As Chinua Achebe and many others have argued, the English language can be made to work in ways that would startle the inhabitants of its ancestral home. Take, for instance, Amos Tutuola, the late Nigerian writer who penned A Palm Wine Drinkard, a delightful and strange book about ghosts, written in “rotten” English. Could the English claim the following as a sentence in their own language? “When I travelled with him a distance of about twelve miles away to that market, the gentleman left the really road on which we were travelling and branched into an endless forest …”

found wanting
I found Dreams in a Time of War wanting as a childhood memoir. There’s something contrived about it. Ngugi is presumably viewing things from his childhood not with a child’s eyes but with the practised gaze of an adult, striving for balance and political correctness. For instance, about his father, Ngugi writes that he was a revered patriarch who “acknowledged that his wives headed their respective households”. The book would have benefited from being written without feeling as though it had the advantage of hindsight.

About moving to schools with different curricula, he writes that the resulting divide was one he would “still be trying to understand through my first novel, The River Between“. I assume the people who will read his memoir are people who know Ngugi and his works and who don’t need an abridged version of Ngugi’s long-running concerns.

Ngugi writes about his circumcision that, although he was deeply impressed by the ritual, he “emerged from it convinced more deeply that, for our times, education and learning, not a mark on the flesh, are the way to empower men and women”. Revolutionary thoughts indeed, but you also wonder whether these are Ngugi’s sentiments now or those of his teenage self. Perhaps this question stems from my instinctive reaction to Ngugi, from how I am always wary of his didactic tone and revolutionary demeanour.

The memoirs are written in a sparse, nonchalant accent and show nothing of the flourish that made him such a beloved writer. About his father’s decision to expel his mother and his siblings from the homestead, Ngugi writes, rather prosaically, that “it is not a good thing to have your own father deny you as one of his children”.

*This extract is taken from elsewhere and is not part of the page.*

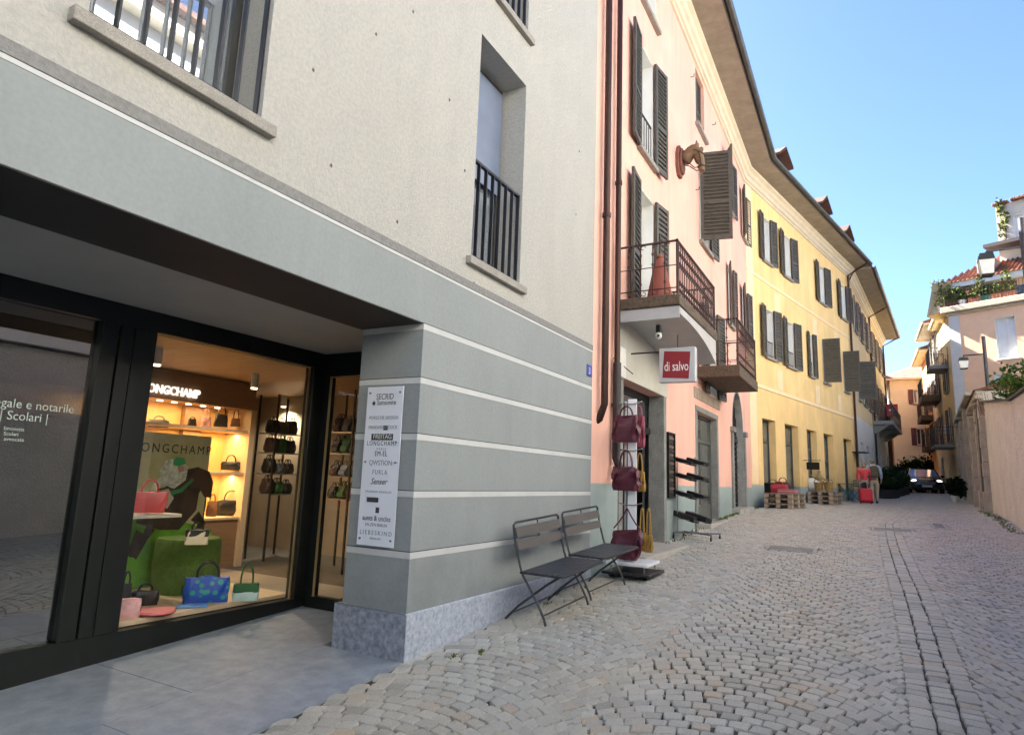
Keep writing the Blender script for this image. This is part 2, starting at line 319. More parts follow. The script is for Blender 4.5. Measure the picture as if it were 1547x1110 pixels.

When Ngugi went to school for the first time as a nine-year-old, his mother extracted a promise that he would “always try the best”. I wonder what she would make of this rather deflating effort. It’s clear there is a follow-up memoir planned. This, presumably, will focus on Ngugi at high school and Kampala’s Makerere University, the revolutionary years when he went back to work in Kenya and the later years in exile in the United States. I hope he will try his best.